— Objective —
Below are some entries; can you quote all of them exactly?

— Exercise inputs —
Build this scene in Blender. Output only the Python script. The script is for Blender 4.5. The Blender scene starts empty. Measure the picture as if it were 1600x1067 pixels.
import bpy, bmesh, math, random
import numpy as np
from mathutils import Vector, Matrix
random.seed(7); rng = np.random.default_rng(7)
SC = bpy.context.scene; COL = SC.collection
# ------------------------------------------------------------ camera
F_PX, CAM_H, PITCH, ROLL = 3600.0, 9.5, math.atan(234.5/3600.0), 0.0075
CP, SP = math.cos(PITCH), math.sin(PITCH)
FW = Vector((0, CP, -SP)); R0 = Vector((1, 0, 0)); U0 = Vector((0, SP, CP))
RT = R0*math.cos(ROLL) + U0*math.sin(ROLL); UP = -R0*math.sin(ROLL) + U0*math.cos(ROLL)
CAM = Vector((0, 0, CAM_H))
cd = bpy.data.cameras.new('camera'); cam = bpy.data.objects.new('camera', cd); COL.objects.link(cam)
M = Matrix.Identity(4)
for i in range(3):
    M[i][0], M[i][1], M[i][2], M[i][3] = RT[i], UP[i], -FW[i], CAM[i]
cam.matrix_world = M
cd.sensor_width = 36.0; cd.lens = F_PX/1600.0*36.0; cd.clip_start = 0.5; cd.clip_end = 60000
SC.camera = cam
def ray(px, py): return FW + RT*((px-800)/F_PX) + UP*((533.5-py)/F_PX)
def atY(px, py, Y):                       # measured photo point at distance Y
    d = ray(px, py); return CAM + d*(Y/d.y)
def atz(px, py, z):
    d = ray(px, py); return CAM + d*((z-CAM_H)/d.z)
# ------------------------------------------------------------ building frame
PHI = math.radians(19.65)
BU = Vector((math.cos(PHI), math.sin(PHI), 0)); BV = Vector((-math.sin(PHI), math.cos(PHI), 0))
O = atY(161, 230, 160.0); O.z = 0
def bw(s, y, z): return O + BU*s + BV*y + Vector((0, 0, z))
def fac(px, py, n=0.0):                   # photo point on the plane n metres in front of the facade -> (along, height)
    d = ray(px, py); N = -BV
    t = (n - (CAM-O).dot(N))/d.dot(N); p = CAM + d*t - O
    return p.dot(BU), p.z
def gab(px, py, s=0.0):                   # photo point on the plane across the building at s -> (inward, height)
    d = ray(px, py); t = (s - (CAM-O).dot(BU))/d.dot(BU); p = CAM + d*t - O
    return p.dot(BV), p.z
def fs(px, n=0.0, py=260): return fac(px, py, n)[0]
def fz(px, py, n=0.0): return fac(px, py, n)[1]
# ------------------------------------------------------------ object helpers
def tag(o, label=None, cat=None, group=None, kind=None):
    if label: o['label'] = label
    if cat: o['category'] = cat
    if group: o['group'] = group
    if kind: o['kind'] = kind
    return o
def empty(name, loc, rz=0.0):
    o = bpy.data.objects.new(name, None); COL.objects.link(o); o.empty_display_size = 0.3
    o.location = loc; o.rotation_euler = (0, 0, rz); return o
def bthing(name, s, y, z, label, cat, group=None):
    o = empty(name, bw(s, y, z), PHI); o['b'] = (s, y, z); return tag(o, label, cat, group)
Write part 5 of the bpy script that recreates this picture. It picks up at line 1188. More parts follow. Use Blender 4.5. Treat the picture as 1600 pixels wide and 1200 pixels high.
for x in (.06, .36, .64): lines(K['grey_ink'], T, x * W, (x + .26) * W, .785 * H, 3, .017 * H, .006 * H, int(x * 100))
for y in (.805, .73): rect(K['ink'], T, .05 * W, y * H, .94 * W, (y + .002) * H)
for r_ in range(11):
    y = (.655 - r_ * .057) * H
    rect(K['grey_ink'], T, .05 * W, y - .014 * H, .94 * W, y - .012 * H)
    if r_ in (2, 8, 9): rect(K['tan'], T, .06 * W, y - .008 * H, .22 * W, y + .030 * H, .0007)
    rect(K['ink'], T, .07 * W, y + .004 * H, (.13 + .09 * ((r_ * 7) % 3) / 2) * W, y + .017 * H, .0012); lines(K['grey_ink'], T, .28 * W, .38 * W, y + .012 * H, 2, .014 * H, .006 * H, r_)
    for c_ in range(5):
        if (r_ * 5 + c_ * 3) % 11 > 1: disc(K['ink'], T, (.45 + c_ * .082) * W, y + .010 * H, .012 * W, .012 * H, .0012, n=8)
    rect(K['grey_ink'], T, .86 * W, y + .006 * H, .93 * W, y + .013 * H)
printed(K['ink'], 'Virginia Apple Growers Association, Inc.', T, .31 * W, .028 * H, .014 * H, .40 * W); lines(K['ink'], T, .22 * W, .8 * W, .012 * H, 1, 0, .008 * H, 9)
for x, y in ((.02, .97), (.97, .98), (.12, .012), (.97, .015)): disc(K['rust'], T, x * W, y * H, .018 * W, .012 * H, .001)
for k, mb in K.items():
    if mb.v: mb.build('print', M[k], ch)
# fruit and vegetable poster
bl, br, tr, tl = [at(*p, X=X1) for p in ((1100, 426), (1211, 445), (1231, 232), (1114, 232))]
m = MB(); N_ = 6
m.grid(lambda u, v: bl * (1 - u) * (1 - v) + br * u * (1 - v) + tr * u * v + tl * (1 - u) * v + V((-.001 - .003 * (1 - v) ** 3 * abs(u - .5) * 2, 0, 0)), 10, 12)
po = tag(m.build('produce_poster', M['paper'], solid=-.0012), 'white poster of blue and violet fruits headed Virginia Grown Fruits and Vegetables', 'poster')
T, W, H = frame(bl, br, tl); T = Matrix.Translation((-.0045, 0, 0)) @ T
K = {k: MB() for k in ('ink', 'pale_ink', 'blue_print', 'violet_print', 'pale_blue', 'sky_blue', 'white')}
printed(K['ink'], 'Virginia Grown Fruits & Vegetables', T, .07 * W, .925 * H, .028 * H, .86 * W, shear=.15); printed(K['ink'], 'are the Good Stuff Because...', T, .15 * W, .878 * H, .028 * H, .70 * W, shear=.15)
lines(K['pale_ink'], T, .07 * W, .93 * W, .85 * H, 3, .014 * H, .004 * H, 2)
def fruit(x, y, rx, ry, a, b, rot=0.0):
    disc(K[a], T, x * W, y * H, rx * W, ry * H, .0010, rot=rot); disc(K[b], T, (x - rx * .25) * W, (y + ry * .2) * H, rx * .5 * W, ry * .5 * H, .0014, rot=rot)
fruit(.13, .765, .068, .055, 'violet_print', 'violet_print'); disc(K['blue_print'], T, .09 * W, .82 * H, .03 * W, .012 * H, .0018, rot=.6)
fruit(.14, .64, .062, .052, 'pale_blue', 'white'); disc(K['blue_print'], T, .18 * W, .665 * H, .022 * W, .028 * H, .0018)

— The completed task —
Build this scene in Blender. Output only the Python script. The script is for Blender 4.5. The Blender scene starts empty. Measure the picture as if it were 1600x1067 pixels.
import bpy, bmesh, math, random
import numpy as np
from mathutils import Vector, Matrix
random.seed(7); rng = np.random.default_rng(7)
SC = bpy.context.scene; COL = SC.collection
# ------------------------------------------------------------ camera
F_PX, CAM_H, PITCH, ROLL = 3600.0, 9.5, math.atan(234.5/3600.0), 0.0075
CP, SP = math.cos(PITCH), math.sin(PITCH)
FW = Vector((0, CP, -SP)); R0 = Vector((1, 0, 0)); U0 = Vector((0, SP, CP))
RT = R0*math.cos(ROLL) + U0*math.sin(ROLL); UP = -R0*math.sin(ROLL) + U0*math.cos(ROLL)
CAM = Vector((0, 0, CAM_H))
cd = bpy.data.cameras.new('camera'); cam = bpy.data.objects.new('camera', cd); COL.objects.link(cam)
M = Matrix.Identity(4)
for i in range(3):
    M[i][0], M[i][1], M[i][2], M[i][3] = RT[i], UP[i], -FW[i], CAM[i]
cam.matrix_world = M
cd.sensor_width = 36.0; cd.lens = F_PX/1600.0*36.0; cd.clip_start = 0.5; cd.clip_end = 60000
SC.camera = cam
def ray(px, py): return FW + RT*((px-800)/F_PX) + UP*((533.5-py)/F_PX)
def atY(px, py, Y):                       # measured photo point at distance Y
    d = ray(px, py); return CAM + d*(Y/d.y)
def atz(px, py, z):
    d = ray(px, py); return CAM + d*((z-CAM_H)/d.z)
# ------------------------------------------------------------ building frame
PHI = math.radians(19.65)
BU = Vector((math.cos(PHI), math.sin(PHI), 0)); BV = Vector((-math.sin(PHI), math.cos(PHI), 0))
O = atY(161, 230, 160.0); O.z = 0
def bw(s, y, z): return O + BU*s + BV*y + Vector((0, 0, z))
def fac(px, py, n=0.0):                   # photo point on the plane n metres in front of the facade -> (along, height)
    d = ray(px, py); N = -BV
    t = (n - (CAM-O).dot(N))/d.dot(N); p = CAM + d*t - O
    return p.dot(BU), p.z
def gab(px, py, s=0.0):                   # photo point on the plane across the building at s -> (inward, height)
    d = ray(px, py); t = (s - (CAM-O).dot(BU))/d.dot(BU); p = CAM + d*t - O
    return p.dot(BV), p.z
def fs(px, n=0.0, py=260): return fac(px, py, n)[0]
def fz(px, py, n=0.0): return fac(px, py, n)[1]
# ------------------------------------------------------------ object helpers
def tag(o, label=None, cat=None, group=None, kind=None):
    if label: o['label'] = label
    if cat: o['category'] = cat
    if group: o['group'] = group
    if kind: o['kind'] = kind
    return o
def empty(name, loc, rz=0.0):
    o = bpy.data.objects.new(name, None); COL.objects.link(o); o.empty_display_size = 0.3
    o.location = loc; o.rotation_euler = (0, 0, rz); return o
def bthing(name, s, y, z, label, cat, group=None):
    o = empty(name, bw(s, y, z), PHI); o['b'] = (s, y, z); return tag(o, label, cat, group)
Write part 5 of the bpy script that recreates this picture. It picks up at line 1188. More parts follow. Use Blender 4.5. Treat the picture as 1600 pixels wide and 1200 pixels high.
for x in (.06, .36, .64): lines(K['grey_ink'], T, x * W, (x + .26) * W, .785 * H, 3, .017 * H, .006 * H, int(x * 100))
for y in (.805, .73): rect(K['ink'], T, .05 * W, y * H, .94 * W, (y + .002) * H)
for r_ in range(11):
    y = (.655 - r_ * .057) * H
    rect(K['grey_ink'], T, .05 * W, y - .014 * H, .94 * W, y - .012 * H)
    if r_ in (2, 8, 9): rect(K['tan'], T, .06 * W, y - .008 * H, .22 * W, y + .030 * H, .0007)
    rect(K['ink'], T, .07 * W, y + .004 * H, (.13 + .09 * ((r_ * 7) % 3) / 2) * W, y + .017 * H, .0012); lines(K['grey_ink'], T, .28 * W, .38 * W, y + .012 * H, 2, .014 * H, .006 * H, r_)
    for c_ in range(5):
        if (r_ * 5 + c_ * 3) % 11 > 1: disc(K['ink'], T, (.45 + c_ * .082) * W, y + .010 * H, .012 * W, .012 * H, .0012, n=8)
    rect(K['grey_ink'], T, .86 * W, y + .006 * H, .93 * W, y + .013 * H)
printed(K['ink'], 'Virginia Apple Growers Association, Inc.', T, .31 * W, .028 * H, .014 * H, .40 * W); lines(K['ink'], T, .22 * W, .8 * W, .012 * H, 1, 0, .008 * H, 9)
for x, y in ((.02, .97), (.97, .98), (.12, .012), (.97, .015)): disc(K['rust'], T, x * W, y * H, .018 * W, .012 * H, .001)
for k, mb in K.items():
    if mb.v: mb.build('print', M[k], ch)
# fruit and vegetable poster
bl, br, tr, tl = [at(*p, X=X1) for p in ((1100, 426), (1211, 445), (1231, 232), (1114, 232))]
m = MB(); N_ = 6
m.grid(lambda u, v: bl * (1 - u) * (1 - v) + br * u * (1 - v) + tr * u * v + tl * (1 - u) * v + V((-.001 - .003 * (1 - v) ** 3 * abs(u - .5) * 2, 0, 0)), 10, 12)
po = tag(m.build('produce_poster', M['paper'], solid=-.0012), 'white poster of blue and violet fruits headed Virginia Grown Fruits and Vegetables', 'poster')
T, W, H = frame(bl, br, tl); T = Matrix.Translation((-.0045, 0, 0)) @ T
K = {k: MB() for k in ('ink', 'pale_ink', 'blue_print', 'violet_print', 'pale_blue', 'sky_blue', 'white')}
printed(K['ink'], 'Virginia Grown Fruits & Vegetables', T, .07 * W, .925 * H, .028 * H, .86 * W, shear=.15); printed(K['ink'], 'are the Good Stuff Because...', T, .15 * W, .878 * H, .028 * H, .70 * W, shear=.15)
lines(K['pale_ink'], T, .07 * W, .93 * W, .85 * H, 3, .014 * H, .004 * H, 2)
def fruit(x, y, rx, ry, a, b, rot=0.0):
    disc(K[a], T, x * W, y * H, rx * W, ry * H, .0010, rot=rot); disc(K[b], T, (x - rx * .25) * W, (y + ry * .2) * H, rx * .5 * W, ry * .5 * H, .0014, rot=rot)
fruit(.13, .765, .068, .055, 'violet_print', 'violet_print'); disc(K['blue_print'], T, .09 * W, .82 * H, .03 * W, .012 * H, .0018, rot=.6)
fruit(.14, .64, .062, .052, 'pale_blue', 'white'); disc(K['blue_print'], T, .18 * W, .665 * H, .022 * W, .028 * H, .0018)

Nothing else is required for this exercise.